Though this is a fun exercise, at the end of the day, I am not really sure that I agree with either of these sides. Ultimately, although I concur that we undoubtedly live in a consumer society, in which much of our citizenly duties that we are called upon to perform are played out in and through acts of consumption, I think the buy local/buy global debate reduces the complexities of consumer culture and consumer citizenship to individual acts of choice as opposed to a politics of consumption. Rather than thinking about ourselves as isolated and individual ethical actors, or even collective ones who get together with other people to purchase or to boycott, I think it would be better to politicize and debate this broader politics of consumption itself. How is it that we came to be a consumer society, where our individual choices at the supermarket were translated into an ethical politics? What are the benefits and drawbacks of seeing our consumption choices as ethical ones?
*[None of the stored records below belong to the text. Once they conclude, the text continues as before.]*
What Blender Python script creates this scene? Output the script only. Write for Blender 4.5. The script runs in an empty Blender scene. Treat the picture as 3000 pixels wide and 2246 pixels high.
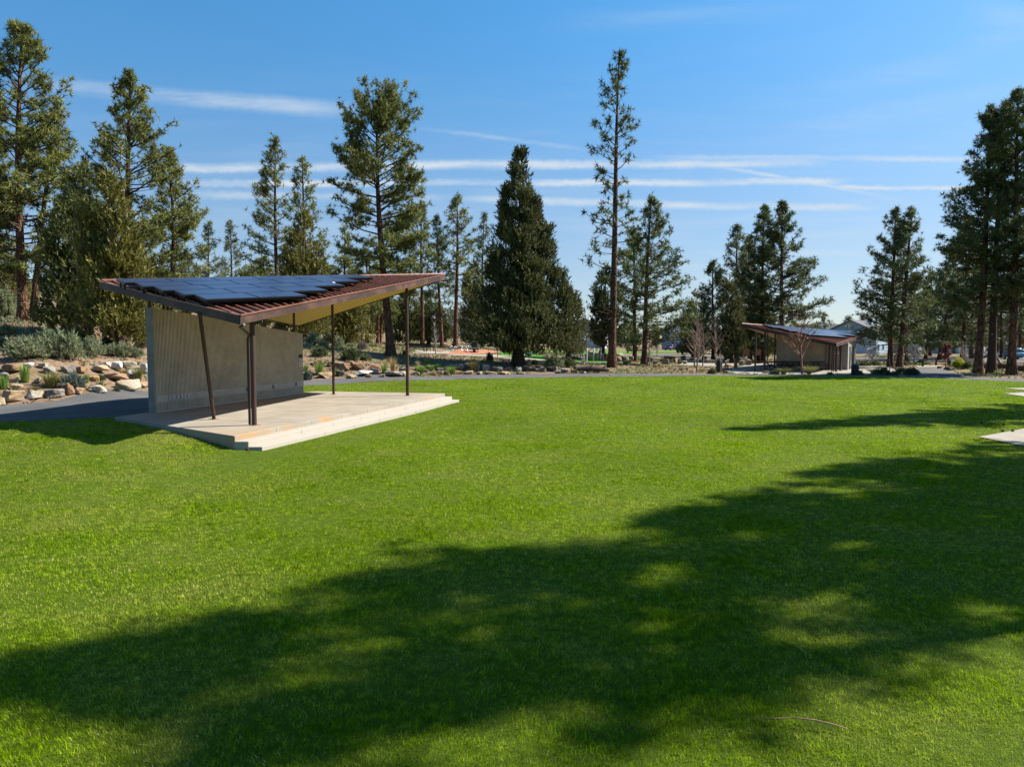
import bpy, bmesh, math, random
import numpy as np
from mathutils import Vector, Matrix, noise

# ------------------------------------------------------------------ camera, sky, sun, exposure
SC = bpy.context.scene
COL = SC.collection
FOC = 2082.0; W0, H0 = 3000.0, 2246.0; CAMH = 3.1
PITCH = math.atan((1123-995)/FOC)
cd = bpy.data.cameras.new('camera'); cam = bpy.data.objects.new('camera', cd); COL.objects.link(cam)
cam.location = (0, 0, CAMH); cam.rotation_euler = (math.pi/2-PITCH, 0, 0)
cd.sensor_fit = 'HORIZONTAL'; cd.sensor_width = 36.0; cd.lens = 36.0*FOC/W0
cd.clip_start = 0.1; cd.clip_end = 6000
SC.camera = cam
SUN_EL = math.radians(43.5); SUN_AZ = math.atan2(0.957, 0.287)      # azimuth clockwise from +Y
SDIR = Vector((math.sin(SUN_AZ)*math.cos(SUN_EL), math.cos(SUN_AZ)*math.cos(SUN_EL), math.sin(SUN_EL)))
sd = bpy.data.lights.new('sun', 'SUN'); sd.energy = 5.0; sd.angle = math.radians(0.53); sd.color = (1.0, 0.95, 0.87)
so = bpy.data.objects.new('sun', sd); COL.objects.link(so)
so.rotation_euler = SDIR.to_track_quat('Z', 'Y').to_euler(); so.location = (30, 10, 40)
SC.view_settings.view_transform = 'Standard'; SC.view_settings.look = 'None'
SC.view_settings.exposure = 1.30; SC.view_settings.gamma = 1.0; SC.view_settings.use_curve_mapping = False
SC.cycles.max_bounces = 6; SC.cycles.transparent_max_bounces = 8
SC.cycles.use_denoising = True

world = bpy.data.worlds.new('World'); SC.world = world; world.use_nodes = True
wn = world.node_tree; wn.nodes.clear()

class NT:
    """small node helper"""
    def __init__(s, tree): s.t = tree
    def n(s, typ, **kw):
        nd = s.t.nodes.new(typ)
        for k, v in kw.items(): setattr(nd, k, v)
        return nd
    def set(s, sock, v):
        if isinstance(v, bpy.types.NodeSocket): s.t.links.new(v, sock)
        elif isinstance(v, (tuple, list)) and len(v) == 3 and sock.type == 'RGBA': sock.default_value = (*v, 1)
        else: sock.default_value = v
    def m(s, op, a, b=0.0, c=None, clamp=False):
        nd = s.n('ShaderNodeMath', operation=op); nd.use_clamp = clamp
        s.set(nd.inputs[0], a); s.set(nd.inputs[1], b)
        if c is not None: s.set(nd.inputs[2], c)
        return nd.outputs[0]
    def mix(s, f, a, b, mode='MIX'):
        nd = s.n('ShaderNodeMix', data_type='RGBA', blend_type=mode)
        s.set(nd.inputs[0], f); s.set(nd.inputs[6], a); s.set(nd.inputs[7], b)
        return nd.outputs[2]
    def ss(s, x, a, b, lo=0.0, hi=1.0):
        nd = s.n('ShaderNodeMapRange', interpolation_type='SMOOTHSTEP')
        s.set(nd.inputs[0], x); nd.inputs[1].default_value = a; nd.inputs[2].default_value = b
        nd.inputs[3].default_value = lo; nd.inputs[4].default_value = hi
        return nd.outputs[0]
    def noise(s, vec, scale, detail=3, rough=0.55, dist=0.0):
        nd = s.n('ShaderNodeTexNoise'); s.set(nd.inputs['Vector'], vec)
        nd.inputs['Scale'].default_value = scale; nd.inputs['Detail'].default_value = detail
        nd.inputs['Roughness'].default_value = rough; nd.inputs['Distortion'].default_value = dist
        return nd.outputs[0]
    def scale(s, vec, sc):
        nd = s.n('ShaderNodeMapping'); s.set(nd.inputs[0], vec); nd.inputs['Scale'].default_value = sc
        return nd.outputs[0]

N = NT(wn)
sky = N.n('ShaderNodeTexSky', sky_type='NISHITA'); sky.sun_disc = False
sky.sun_elevation = SUN_EL; sky.sun_rotation = SUN_AZ; sky.altitude = 1100; sky.air_density = 1.0
sky.dust_density = 0.6; sky.ozone_density = 2.5
geo = N.n('ShaderNodeTexCoord')
sep = N.n('ShaderNodeSeparateXYZ'); wn.links.new(geo.outputs['Generated'], sep.inputs[0])
yy = N.m('MAXIMUM', sep.outputs[1], 0.02)
U = N.m('DIVIDE', sep.outputs[0], yy); Wv = N.m('DIVIDE', sep.outputs[2], yy)
comb = N.n('ShaderNodeCombineXYZ'); N.set(comb.inputs[0], U); N.set(comb.inputs[1], Wv)
streak = N.noise(N.scale(comb.outputs[0], (5, 38, 1)), 1.0, 5, 0.62)
fine = N.noise(N.scale(comb.outputs[0], (60, 25, 1)), 1.0, 4, 0.7, 1.2)
wob = N.m('MULTIPLY', N.m('SUBTRACT', N.noise(N.scale(comb.outputs[0], (4, 4, 1)), 1.0, 2), 0.5), 0.012)
wfine = N.m('MULTIPLY', N.m('SUBTRACT', fine, 0.5), 0.006)
Wj = N.m('ADD', N.m('ADD', Wv, wob), wfine)
def px_uw(px, py):
    u = (px-1500)/FOC; v = (1123-py)/FOC
    dy = math.cos(PITCH)+v*math.sin(PITCH); dz = -math.sin(PITCH)+v*math.cos(PITCH)
    return u/dy, dz/dy
# vapour trails: straight lines across the sky in world directions (x0,y0,x1,y1,half width,strength,fade at both ends)
TRAILS = [(100,246,1060,332,34,.52,.12),(1180,372,1750,440,10,.22,.08),
 (470,492,2440,476,20,.74,.05),(1900,462,2990,466,13,.50,.10),(480,536,2480,534,15,.76,.05),
 (480,568,1330,580,17,.45,.08),(1350,583,2560,612,17,.66,.07),(2050,478,2620,582,9,.42,.07),
 (2440,549,2850,552,10,.85,.03),(1550,655,2500,642,28,.20,.2),(600,655,1500,660,24,.16,.2),
 (2050,738,2780,745,12,.20,.15),(1650,770,2350,790,16,.16,.15),(2200,690,3000,672,20,.15,.2),
 (2780,180,3080,60,70,.36,.15),(2300,300,3050,120,60,.16,.25),(2850,40,3100,90,60,.3,.1),(1600,70,2400,30,50,.14,.2),(2200,420,3000,260,70,.14,.3),(1900,180,2500,110,45,.09,.3)]
tot = None
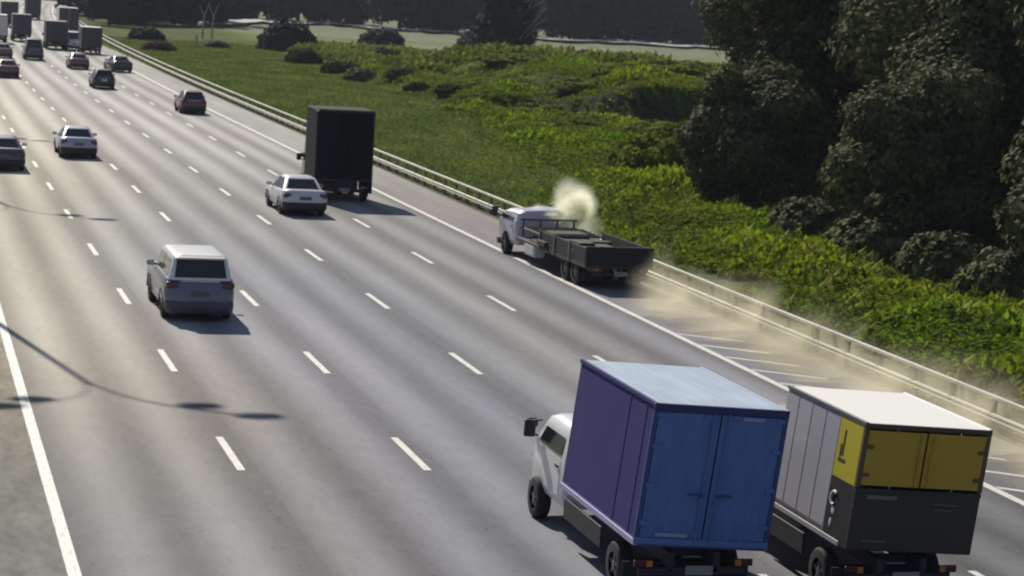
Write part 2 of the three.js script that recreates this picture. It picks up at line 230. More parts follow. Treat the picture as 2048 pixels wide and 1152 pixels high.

Personally, I am more interested in debating the structural conditions that enable some folks to engage in this kind of ethical politics in the first place, as undoubtedly even the possibility to express one’s politics through the choice of “buy local vs. buy global” is bound up with a particular, privileged subject position. So, in part, I feel a bit cynical about this debate, and I wonder what other debates it might obfuscate, which, if we were to engage, might actually get us closer to achieving the kind of ethical goods to which the buy local/buy global debate aspires.”